***** MATERIAL FOR THE TASK *****

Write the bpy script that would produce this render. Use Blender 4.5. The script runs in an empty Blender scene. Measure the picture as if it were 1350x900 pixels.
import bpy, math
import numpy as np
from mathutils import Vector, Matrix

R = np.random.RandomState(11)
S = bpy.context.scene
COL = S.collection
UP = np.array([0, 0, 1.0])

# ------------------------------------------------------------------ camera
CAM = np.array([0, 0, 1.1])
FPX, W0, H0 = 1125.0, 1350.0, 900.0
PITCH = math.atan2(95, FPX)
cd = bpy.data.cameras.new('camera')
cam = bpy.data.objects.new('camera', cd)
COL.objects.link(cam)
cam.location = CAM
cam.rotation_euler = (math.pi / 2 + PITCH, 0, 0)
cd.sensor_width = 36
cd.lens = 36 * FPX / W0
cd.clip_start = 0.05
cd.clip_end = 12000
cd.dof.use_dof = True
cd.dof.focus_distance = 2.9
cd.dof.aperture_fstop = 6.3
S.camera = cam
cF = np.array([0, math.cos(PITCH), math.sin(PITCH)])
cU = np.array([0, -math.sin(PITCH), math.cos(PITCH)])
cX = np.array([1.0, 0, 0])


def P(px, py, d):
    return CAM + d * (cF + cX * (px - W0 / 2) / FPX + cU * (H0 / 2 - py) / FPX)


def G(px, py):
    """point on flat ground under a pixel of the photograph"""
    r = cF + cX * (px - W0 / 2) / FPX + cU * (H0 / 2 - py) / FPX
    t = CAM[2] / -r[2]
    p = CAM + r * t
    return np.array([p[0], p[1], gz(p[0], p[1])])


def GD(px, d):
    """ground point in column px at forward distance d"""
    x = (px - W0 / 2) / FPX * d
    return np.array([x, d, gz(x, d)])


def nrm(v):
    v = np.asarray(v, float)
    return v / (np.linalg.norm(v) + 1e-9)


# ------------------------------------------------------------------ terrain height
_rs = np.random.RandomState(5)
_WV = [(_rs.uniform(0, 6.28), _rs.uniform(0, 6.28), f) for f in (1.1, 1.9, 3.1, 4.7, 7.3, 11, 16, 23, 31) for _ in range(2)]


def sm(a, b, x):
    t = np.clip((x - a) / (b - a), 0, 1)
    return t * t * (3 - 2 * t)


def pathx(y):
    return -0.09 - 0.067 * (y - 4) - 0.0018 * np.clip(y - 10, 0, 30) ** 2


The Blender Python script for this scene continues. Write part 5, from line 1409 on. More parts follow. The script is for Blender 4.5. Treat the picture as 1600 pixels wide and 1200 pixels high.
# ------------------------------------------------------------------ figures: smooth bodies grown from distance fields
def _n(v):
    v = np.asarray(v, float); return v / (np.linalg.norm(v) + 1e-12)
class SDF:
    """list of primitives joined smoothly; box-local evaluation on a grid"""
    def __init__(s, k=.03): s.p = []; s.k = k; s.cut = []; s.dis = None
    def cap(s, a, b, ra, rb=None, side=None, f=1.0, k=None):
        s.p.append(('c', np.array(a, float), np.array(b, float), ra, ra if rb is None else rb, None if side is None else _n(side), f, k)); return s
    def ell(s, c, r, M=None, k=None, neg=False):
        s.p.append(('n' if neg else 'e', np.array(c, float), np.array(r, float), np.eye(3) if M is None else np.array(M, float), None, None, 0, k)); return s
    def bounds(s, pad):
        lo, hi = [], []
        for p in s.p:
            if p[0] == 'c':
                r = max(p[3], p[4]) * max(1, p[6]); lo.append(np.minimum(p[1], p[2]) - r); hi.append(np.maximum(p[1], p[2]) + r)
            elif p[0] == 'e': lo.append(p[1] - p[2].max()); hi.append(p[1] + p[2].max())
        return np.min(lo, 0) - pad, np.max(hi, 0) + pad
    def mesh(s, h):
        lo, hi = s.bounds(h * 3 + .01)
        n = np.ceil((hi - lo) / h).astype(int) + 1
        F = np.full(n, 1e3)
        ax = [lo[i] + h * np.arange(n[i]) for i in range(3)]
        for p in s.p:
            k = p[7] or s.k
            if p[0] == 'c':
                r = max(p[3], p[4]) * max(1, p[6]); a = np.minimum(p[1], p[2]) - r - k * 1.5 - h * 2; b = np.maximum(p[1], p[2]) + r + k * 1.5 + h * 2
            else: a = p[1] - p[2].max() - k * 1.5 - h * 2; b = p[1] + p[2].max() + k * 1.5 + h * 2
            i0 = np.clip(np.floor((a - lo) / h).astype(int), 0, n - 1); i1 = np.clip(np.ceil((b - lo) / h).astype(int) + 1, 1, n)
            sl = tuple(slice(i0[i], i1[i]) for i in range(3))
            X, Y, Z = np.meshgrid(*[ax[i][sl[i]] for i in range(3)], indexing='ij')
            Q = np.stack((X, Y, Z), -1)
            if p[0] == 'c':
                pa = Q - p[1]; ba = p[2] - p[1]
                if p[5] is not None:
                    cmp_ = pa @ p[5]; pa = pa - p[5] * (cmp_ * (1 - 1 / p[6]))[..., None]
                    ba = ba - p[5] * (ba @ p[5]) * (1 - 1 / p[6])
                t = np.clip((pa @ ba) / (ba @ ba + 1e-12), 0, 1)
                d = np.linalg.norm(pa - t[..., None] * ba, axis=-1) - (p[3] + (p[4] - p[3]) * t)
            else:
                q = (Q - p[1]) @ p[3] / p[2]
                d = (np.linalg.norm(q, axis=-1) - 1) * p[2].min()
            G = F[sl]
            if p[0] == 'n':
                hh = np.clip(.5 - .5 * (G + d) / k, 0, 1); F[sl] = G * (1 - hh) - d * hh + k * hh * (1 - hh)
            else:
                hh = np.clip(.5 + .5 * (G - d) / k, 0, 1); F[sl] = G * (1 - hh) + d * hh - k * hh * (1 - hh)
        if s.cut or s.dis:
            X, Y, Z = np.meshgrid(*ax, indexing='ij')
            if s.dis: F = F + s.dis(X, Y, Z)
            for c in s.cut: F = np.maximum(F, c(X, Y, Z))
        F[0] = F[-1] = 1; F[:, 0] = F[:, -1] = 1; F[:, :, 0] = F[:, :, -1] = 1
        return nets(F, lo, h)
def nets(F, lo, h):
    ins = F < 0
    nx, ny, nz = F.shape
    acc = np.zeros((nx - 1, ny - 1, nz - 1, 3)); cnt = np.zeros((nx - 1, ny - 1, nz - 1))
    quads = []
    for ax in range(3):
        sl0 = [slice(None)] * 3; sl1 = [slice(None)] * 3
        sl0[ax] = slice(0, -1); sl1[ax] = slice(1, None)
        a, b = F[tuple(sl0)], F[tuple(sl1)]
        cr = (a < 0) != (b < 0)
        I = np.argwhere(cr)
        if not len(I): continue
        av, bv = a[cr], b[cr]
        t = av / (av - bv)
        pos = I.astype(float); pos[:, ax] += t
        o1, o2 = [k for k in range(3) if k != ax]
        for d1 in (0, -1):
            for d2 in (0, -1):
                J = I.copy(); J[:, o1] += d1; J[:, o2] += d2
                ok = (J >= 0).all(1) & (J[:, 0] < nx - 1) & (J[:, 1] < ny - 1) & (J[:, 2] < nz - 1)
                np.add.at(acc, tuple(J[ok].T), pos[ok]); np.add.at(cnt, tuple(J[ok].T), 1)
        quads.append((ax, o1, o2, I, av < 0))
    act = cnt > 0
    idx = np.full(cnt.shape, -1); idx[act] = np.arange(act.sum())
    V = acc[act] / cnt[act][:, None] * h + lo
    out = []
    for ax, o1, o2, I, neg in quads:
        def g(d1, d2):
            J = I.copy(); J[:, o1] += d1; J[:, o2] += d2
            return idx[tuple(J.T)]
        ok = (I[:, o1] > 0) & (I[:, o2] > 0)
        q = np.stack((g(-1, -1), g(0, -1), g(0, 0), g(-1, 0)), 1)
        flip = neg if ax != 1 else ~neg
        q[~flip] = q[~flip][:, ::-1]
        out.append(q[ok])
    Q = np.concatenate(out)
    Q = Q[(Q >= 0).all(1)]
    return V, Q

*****

#### DO THIS
Exactly repeat the lines above, from the opening line through the one with "UP = np.array([0, 0, 1.0])", and include nothing else.

#### OUTPUT OF THE EXERCISE
Write the bpy script that would produce this render. Use Blender 4.5. The script runs in an empty Blender scene. Measure the picture as if it were 1350x900 pixels.
import bpy, math
import numpy as np
from mathutils import Vector, Matrix

R = np.random.RandomState(11)
S = bpy.context.scene
COL = S.collection
UP = np.array([0, 0, 1.0])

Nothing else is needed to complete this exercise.